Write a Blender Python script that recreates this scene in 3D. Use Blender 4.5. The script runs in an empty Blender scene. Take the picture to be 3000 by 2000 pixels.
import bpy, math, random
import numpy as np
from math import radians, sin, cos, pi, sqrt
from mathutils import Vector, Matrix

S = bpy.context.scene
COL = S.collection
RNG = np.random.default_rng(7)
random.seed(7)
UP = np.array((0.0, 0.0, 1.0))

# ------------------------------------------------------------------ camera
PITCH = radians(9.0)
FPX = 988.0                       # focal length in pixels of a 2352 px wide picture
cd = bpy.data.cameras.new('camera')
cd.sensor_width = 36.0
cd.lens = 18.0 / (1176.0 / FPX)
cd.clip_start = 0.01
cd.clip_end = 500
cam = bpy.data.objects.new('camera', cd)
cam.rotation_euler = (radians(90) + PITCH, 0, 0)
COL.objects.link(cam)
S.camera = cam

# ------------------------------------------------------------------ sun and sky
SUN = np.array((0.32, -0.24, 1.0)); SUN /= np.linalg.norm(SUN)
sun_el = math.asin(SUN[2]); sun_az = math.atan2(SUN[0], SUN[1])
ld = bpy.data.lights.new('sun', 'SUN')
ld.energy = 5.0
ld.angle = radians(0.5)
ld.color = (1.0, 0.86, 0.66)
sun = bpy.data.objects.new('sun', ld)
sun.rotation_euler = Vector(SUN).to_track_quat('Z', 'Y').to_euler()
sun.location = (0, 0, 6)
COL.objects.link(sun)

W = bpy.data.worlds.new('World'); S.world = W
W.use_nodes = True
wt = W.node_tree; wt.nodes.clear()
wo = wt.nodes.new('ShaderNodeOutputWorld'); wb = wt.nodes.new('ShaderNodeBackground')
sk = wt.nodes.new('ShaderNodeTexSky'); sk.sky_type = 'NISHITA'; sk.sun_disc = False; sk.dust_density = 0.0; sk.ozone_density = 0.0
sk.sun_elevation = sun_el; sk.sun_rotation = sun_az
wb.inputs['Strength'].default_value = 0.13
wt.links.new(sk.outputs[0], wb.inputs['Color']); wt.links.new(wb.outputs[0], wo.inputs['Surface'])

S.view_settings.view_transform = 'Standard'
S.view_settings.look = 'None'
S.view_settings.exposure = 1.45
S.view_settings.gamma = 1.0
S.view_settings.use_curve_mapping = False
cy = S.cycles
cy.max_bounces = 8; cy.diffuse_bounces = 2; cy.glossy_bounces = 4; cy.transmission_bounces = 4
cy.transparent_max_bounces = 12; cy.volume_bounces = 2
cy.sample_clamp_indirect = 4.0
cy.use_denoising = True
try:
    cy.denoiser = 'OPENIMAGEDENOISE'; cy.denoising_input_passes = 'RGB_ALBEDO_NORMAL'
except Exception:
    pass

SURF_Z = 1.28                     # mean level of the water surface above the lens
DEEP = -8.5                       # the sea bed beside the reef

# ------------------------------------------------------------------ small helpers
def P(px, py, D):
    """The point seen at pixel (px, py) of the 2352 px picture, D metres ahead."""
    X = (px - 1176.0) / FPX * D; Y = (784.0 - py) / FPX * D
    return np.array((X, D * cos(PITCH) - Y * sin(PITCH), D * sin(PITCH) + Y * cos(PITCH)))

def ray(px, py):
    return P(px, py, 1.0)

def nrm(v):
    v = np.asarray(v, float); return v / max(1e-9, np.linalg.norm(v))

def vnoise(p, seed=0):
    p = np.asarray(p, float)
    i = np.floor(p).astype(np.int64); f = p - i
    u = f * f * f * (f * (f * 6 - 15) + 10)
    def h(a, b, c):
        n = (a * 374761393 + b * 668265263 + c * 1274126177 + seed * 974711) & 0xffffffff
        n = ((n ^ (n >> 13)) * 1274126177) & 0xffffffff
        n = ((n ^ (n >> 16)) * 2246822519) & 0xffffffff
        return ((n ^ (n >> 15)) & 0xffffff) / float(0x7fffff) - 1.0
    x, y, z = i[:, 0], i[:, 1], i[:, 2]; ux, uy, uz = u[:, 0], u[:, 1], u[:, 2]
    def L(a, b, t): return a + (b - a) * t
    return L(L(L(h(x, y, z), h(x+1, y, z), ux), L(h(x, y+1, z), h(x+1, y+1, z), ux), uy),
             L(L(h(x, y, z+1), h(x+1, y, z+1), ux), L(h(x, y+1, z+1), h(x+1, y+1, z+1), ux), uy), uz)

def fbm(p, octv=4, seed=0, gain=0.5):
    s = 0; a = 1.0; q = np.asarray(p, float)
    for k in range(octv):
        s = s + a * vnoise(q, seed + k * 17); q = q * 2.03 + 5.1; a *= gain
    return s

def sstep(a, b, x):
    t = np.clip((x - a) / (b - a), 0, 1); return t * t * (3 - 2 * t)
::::
_CHALLENGE_.
From the listing, copy every line where the string "picture" appears.

_ANSWER TO THE TASK_.
Write a Blender Python script that recreates this scene in 3D. Use Blender 4.5. The script runs in an empty Blender scene. Take the picture to be 3000 by 2000 pixels.
FPX = 988.0                       # focal length in pixels of a 2352 px wide picture
    """The point seen at pixel (px, py) of the 2352 px picture, D metres ahead."""